We’re not a bad lot actually. Research shows that 90% of writers are introverts the percentage is equally high for inventors. Introverts make up at least 65% of the ‘gifted’ population (the ridiculously smart people), but we only make up 25-30% of the general population.

All that’s great, but what really settled my heart is that God values the introvert.

“A gentle and quiet spirit is of great worth in God’s sight.” -1 Peter 3:4

Did you read that, my dear introverted friend? Doesn’t that elicit a huge sigh?

After meditating on this for a few weeks, I realized there are a lot of things within the Kingdom of God that we introverts are predisposed to being good at/comfortable with, that might be more difficult for our extroverted friends. Not that I’m bashing them. Extroverts are amazing and needed and good at so many things. They always get the limelight though, now’s our chance.

1)     “Be still, and know that I am God.” (Psalm 46:10)

We’re wired not just knowing how to be still, but loving it. We love to be holed up somewhere alone, pondering. Where extroverts need constant stimulation, being still comes natural to us.

2)     “Wait for the Lord, be strong and take heart and wait for the Lord.” –Psalm 27:14

We’re use to waiting. Waiting while the extroverts get all they want to say in, waiting for them to give their opinions first, waiting for the right time to do something. We’re masters at waiting.

3)     “Devote yourselves to prayer, being watchful and thankful.” –Colossians 4:2  “Pray continually.” -1 Thessalonians 5:17

Introverts live in their heads. We have a constant monologue of thoughts going on at all times. We can’t shut it off, even if we wanted to. I’ve found this becomes an excellent avenue for prayer. My constant stream of thinking can become constant prayer.

4)     “Do nothing out of selfish ambition or vain conceit. Rather, in humility value others above yourselves.” –Philippians 2:3

Again, introverts are used to letting extroverts go first in everything. We love hearing other people’s thoughts and often will hear out everyone in the room before offering our own opinion. Were the trait of an extrovert is to talk on any subject, we will only discuss a subject we know a lot about. If it’s not a subject we know, we don’t talk just to talk, instead, we humbly let the people who know more inform everyone.

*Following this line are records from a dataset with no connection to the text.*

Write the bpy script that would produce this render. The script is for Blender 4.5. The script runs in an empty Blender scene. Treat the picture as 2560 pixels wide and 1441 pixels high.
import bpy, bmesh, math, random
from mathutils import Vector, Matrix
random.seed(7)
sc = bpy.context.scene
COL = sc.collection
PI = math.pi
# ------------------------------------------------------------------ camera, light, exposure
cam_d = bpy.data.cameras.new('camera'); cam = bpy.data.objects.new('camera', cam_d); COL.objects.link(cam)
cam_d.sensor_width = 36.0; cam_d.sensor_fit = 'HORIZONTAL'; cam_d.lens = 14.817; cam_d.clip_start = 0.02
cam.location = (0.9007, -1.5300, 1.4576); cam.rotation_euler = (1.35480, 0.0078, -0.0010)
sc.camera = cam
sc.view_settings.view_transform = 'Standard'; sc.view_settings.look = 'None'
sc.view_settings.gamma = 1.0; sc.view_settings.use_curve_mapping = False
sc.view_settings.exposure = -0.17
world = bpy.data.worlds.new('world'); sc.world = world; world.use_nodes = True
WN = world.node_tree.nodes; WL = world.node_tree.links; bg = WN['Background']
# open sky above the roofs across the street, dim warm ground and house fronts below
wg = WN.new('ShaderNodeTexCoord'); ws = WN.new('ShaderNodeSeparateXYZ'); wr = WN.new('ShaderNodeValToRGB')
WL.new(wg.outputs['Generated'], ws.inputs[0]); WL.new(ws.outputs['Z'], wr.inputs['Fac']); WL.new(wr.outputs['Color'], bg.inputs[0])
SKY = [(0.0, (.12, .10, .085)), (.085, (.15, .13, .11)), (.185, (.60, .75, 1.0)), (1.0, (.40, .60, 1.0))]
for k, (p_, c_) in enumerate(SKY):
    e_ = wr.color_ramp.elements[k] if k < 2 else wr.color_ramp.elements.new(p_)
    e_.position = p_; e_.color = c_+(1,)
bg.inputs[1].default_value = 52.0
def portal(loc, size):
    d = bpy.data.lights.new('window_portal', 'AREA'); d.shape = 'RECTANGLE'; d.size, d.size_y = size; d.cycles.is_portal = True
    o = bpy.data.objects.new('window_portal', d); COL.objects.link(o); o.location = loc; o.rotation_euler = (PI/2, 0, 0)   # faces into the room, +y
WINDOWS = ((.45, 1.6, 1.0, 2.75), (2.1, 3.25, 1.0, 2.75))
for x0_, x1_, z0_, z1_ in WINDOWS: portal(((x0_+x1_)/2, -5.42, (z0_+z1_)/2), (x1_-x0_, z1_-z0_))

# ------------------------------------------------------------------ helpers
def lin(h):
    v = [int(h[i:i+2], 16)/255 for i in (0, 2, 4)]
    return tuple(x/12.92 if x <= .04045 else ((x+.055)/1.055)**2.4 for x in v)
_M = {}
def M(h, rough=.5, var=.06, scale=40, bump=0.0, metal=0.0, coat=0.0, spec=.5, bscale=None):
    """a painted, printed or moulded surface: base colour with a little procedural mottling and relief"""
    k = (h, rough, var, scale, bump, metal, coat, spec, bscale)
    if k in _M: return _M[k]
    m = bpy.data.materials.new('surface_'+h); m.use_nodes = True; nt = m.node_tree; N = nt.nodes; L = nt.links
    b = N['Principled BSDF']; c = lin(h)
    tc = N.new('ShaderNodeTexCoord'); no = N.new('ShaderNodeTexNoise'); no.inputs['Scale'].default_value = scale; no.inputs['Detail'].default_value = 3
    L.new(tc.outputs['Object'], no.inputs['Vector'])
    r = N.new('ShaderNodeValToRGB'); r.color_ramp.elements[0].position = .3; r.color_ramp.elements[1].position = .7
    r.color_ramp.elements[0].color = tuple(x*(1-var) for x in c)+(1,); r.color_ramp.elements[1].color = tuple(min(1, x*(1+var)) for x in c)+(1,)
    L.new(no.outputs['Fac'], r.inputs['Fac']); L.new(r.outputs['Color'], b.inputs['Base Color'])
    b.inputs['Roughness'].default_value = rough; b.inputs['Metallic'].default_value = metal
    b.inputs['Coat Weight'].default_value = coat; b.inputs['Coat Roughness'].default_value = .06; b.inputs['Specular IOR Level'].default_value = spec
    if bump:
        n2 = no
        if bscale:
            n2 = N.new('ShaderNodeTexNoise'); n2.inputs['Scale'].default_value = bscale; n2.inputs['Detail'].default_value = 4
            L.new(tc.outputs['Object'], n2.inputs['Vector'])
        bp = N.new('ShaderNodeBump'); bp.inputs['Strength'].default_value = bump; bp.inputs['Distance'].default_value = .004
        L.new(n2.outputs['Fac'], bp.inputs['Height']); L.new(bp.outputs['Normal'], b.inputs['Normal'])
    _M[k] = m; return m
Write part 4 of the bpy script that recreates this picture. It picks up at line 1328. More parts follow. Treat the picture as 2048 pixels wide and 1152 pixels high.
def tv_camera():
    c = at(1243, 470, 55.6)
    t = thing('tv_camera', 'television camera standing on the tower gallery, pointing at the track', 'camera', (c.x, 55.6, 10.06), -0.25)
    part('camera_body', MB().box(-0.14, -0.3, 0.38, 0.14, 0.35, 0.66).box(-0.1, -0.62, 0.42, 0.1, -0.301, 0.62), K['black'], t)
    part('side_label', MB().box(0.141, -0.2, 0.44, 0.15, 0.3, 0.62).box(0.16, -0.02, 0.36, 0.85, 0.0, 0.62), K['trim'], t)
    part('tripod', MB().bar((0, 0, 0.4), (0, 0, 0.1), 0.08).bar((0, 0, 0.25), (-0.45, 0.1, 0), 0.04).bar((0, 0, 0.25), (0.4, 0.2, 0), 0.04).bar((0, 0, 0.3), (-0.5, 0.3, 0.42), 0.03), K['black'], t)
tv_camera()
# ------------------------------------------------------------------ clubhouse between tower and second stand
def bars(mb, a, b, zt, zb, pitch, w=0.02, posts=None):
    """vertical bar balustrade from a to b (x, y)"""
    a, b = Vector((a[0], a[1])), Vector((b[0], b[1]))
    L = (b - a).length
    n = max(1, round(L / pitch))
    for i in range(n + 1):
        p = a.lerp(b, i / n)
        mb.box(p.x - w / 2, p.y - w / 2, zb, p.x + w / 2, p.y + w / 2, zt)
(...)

5)     “But whose delight is in the law of the Lord, and who meditates on his law day and night.” –Psalm 1:2

I cannot name one person I know who is introverted who isn’t a big reader. Usually, reading will be listed in an introverts ‘top three’ favorite things to do. And why not? We love being in our own world, which lends well to fiction and reading. Know what else this helps with? We’re naturally disposed to enjoy reading our Bibles. We relish the time alone to research and ponder the Word.

6)     “Examine yourselves to see whether you are in the faith, test yourselves.” -2 Corinthians 13:5

We’re the kings of introspection, and know what the main thing that leads to change is? Yup, introspection! As Christians we’re called to questions our motives, to examine our actions, and to test our thoughts. As introverts, we do this all the time anyway. Finding what to work on in yourself is a good thing! Just make sure to take action and not sit pondering forever. 🙂

Much love -jess


About Jess Keller

I'm an author, speaker and chocolate eater who's chasing hard after my dreams.

13 responses »

  1. Love this! Very well written. I’m going to send this to my sister. It’s right up her alley.

  2. From an extrovert, I’m glad you are who you are. God created you perfectly!

  3. Jess, I really appreciated this post! I’m also an introvert, but never thought of the advantages of being one! Thanks.

  4. Kathleen Orlow

    I consider myself an introvert. Loved this post! Thank you!

  5. I love this post. I just finished reading the book, Quiet, which brings up some of these very points. Very affirming for us quiet types!

  6. Wow! I felt as though you were describing me exactly! Thanks for the reminders of the positives of being an introvert. I’m so glad I stumbled across your blog.

    • Thanks Lovenhope! I’m so glad you found my blog. I’m a pretty average jane type of girl who loves the Lord and tries to be encouraging. I hope you stop by again. I do a lot of the same thing on my author page on facebook and would love to get to know you there (here too, but I’m there all the time!).

      • You’re welcome Jess! I am looking forward to future posts and facebook updates from you. As a fellow writer, do you have any advice for me as I begin my journey as a Christian fiction writer? Stacy

  7. Stacy. My best advice would be to look up ACFW (American Christian Fiction Writers) and become a member. The ACFW email loop and teaching is without value. I have learned more through them and through networking with other writers with ACFW than anything else. ACFW has a group called Scribes that you can join where everyone critiques each others work and helps each other become stronger writers. Once you’re a member, you can also look up your local ACFW chapter, the chapters meet monthly and teach about writing. To join ACFW is like $60.00 a year, a great deal for your money. I wouldn’t be published today without them.

    Beyond that, Study the craft by reading a lot of new Christian fiction, see what’s being published and by which publishers. There are all sorts of books on the craft of writing as well.

    • Jess, I have been think about becoming member of ACFW for a few weeks now, but didn’t know if it was worth it or not. I’ll definitely consider becoming a member. Thanks for the advice!